** START OF AVAILABLE DATA **

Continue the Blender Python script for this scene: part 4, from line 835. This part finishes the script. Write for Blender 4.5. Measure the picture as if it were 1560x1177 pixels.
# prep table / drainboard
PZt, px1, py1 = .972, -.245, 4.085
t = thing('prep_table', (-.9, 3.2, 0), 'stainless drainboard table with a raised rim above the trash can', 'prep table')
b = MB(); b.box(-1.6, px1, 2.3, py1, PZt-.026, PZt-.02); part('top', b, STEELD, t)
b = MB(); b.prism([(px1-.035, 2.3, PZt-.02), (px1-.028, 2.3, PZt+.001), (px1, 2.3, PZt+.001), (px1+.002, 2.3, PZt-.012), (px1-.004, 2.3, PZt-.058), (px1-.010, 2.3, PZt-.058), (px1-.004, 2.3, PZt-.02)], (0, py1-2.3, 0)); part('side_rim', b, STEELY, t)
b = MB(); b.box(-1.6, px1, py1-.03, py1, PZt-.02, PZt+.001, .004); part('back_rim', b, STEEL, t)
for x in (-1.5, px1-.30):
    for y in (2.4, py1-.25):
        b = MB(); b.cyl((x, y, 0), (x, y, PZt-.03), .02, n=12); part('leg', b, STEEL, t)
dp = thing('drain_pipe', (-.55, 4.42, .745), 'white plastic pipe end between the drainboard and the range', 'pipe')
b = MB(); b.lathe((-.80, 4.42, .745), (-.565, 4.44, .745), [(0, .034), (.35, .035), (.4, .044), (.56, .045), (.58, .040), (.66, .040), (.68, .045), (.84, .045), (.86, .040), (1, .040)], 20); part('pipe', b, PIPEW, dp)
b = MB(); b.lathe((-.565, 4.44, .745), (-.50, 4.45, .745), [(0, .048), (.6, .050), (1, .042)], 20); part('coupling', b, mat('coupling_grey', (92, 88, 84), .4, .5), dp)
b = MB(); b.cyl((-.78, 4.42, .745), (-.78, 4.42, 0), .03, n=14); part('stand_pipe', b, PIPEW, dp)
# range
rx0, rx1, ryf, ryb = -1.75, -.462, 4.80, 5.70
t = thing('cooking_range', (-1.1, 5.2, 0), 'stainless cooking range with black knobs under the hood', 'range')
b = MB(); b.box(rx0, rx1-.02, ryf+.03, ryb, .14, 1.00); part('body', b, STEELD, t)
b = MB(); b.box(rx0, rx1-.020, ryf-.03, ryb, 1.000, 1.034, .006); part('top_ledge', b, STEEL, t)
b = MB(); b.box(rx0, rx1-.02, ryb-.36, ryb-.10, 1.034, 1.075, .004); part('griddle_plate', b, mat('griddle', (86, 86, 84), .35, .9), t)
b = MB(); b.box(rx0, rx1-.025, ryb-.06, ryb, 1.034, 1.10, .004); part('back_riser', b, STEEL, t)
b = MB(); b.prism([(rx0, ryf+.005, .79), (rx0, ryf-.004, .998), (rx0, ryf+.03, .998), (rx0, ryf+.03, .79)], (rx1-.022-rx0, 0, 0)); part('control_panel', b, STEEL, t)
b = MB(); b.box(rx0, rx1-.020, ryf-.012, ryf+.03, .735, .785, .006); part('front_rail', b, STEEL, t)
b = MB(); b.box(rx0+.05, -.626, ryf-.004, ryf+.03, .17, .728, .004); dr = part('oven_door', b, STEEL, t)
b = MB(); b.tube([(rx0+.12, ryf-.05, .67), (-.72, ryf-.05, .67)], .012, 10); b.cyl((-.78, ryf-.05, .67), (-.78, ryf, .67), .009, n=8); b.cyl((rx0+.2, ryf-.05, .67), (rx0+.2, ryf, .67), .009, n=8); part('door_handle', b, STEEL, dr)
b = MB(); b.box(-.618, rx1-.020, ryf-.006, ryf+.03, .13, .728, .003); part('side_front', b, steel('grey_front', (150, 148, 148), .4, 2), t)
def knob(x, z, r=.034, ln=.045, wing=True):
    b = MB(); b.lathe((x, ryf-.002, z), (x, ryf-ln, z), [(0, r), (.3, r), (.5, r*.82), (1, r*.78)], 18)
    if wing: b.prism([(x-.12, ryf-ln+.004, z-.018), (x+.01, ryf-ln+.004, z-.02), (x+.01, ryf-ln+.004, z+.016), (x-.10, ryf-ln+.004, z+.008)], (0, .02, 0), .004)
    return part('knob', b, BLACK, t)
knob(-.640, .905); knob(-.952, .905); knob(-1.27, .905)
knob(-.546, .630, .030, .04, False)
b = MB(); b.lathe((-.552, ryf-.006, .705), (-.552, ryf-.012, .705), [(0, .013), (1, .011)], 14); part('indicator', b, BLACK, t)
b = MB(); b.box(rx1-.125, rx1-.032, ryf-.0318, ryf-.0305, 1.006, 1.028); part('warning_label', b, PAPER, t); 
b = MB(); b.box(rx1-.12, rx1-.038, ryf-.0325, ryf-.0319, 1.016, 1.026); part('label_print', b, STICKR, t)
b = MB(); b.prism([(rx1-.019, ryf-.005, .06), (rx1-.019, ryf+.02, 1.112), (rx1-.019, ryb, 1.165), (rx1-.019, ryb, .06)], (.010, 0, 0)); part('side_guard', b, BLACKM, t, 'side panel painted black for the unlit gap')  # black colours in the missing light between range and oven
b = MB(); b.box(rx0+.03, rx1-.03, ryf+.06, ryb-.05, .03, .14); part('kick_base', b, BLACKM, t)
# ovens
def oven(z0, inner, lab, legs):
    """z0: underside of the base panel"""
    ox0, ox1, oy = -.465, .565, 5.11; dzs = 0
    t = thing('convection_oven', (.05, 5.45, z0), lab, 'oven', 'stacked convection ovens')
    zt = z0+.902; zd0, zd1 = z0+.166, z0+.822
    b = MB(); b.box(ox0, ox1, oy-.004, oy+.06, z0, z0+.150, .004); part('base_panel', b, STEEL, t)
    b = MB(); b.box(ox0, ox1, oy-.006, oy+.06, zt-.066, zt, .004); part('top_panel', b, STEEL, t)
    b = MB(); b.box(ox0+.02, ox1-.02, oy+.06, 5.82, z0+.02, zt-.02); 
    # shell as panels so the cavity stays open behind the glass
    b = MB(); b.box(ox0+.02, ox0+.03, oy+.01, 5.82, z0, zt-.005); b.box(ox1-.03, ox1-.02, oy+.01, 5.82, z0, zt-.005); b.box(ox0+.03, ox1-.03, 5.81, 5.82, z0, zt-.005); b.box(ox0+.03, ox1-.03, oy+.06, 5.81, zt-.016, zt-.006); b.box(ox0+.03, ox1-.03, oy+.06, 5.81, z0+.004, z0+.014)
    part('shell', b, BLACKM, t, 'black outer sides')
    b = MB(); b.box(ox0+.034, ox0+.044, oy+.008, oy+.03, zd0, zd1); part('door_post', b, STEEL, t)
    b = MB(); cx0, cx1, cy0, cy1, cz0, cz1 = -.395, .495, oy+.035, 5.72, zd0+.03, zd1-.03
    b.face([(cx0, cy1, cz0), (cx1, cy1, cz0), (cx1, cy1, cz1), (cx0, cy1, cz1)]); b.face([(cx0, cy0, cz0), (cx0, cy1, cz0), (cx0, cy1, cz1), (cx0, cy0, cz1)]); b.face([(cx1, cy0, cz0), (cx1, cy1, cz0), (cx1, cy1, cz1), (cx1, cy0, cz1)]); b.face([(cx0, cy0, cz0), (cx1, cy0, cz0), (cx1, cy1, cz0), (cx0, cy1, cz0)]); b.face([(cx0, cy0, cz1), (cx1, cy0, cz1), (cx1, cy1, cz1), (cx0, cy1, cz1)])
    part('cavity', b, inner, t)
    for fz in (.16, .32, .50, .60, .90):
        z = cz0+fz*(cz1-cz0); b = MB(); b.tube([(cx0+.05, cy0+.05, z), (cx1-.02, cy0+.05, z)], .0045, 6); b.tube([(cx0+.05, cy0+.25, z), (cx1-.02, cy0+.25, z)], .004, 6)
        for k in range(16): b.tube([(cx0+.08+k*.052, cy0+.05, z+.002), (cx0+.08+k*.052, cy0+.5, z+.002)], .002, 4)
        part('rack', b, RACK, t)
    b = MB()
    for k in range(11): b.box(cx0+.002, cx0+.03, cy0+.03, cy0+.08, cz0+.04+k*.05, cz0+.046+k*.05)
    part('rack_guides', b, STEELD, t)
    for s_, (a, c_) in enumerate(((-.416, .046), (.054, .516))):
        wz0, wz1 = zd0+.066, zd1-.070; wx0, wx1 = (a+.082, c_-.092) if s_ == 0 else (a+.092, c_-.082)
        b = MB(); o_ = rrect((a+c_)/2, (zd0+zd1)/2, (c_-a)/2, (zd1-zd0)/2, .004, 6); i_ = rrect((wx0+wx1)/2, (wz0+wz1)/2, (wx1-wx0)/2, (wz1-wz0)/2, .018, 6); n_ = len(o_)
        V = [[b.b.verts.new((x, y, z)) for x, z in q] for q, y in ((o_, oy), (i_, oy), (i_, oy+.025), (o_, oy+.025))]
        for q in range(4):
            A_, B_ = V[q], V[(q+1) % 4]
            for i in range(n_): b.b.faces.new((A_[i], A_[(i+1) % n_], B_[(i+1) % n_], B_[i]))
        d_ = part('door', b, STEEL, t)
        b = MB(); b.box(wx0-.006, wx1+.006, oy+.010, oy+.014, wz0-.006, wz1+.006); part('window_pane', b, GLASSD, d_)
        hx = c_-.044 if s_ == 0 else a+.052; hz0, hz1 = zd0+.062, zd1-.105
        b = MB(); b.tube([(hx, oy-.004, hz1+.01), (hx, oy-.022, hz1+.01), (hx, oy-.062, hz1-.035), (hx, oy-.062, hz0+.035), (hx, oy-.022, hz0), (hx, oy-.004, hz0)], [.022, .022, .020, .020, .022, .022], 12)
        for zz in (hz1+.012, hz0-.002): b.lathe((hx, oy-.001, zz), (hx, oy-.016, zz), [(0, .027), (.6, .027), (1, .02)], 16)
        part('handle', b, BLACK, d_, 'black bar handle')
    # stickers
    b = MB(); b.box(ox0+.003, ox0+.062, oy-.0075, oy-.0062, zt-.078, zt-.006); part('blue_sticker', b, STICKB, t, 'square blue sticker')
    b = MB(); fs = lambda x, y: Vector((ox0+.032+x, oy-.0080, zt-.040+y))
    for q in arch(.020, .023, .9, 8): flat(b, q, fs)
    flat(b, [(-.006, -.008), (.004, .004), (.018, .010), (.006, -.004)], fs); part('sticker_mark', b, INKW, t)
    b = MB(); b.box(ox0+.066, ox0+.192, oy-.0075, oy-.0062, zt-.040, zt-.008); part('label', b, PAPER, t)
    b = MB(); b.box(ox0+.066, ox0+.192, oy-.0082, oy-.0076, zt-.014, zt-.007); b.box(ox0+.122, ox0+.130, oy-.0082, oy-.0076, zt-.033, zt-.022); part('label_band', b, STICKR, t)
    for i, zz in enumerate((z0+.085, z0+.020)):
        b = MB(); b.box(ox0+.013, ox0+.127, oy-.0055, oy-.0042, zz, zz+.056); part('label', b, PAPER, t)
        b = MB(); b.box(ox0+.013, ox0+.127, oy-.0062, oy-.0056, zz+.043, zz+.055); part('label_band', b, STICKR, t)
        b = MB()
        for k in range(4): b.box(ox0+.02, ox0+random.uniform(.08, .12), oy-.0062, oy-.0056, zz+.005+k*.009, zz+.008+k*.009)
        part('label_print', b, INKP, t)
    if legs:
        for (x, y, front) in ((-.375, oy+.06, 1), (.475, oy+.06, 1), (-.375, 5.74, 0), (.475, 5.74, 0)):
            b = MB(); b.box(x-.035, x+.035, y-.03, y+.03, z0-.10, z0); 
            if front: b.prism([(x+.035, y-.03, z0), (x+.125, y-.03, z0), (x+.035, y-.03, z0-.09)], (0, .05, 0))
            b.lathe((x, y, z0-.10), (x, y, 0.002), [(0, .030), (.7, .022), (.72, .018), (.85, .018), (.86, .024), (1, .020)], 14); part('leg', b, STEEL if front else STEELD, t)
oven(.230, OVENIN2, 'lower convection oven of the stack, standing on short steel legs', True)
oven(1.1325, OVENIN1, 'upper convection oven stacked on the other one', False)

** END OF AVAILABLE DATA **

Word for word, quote the lines from the line containing "oven(.230, OVENIN2, 'lower" through the end of the material, both included, and nothing else.

IN RESPONSE:
oven(.230, OVENIN2, 'lower convection oven of the stack, standing on short steel legs', True)
oven(1.1325, OVENIN1, 'upper convection oven stacked on the other one', False)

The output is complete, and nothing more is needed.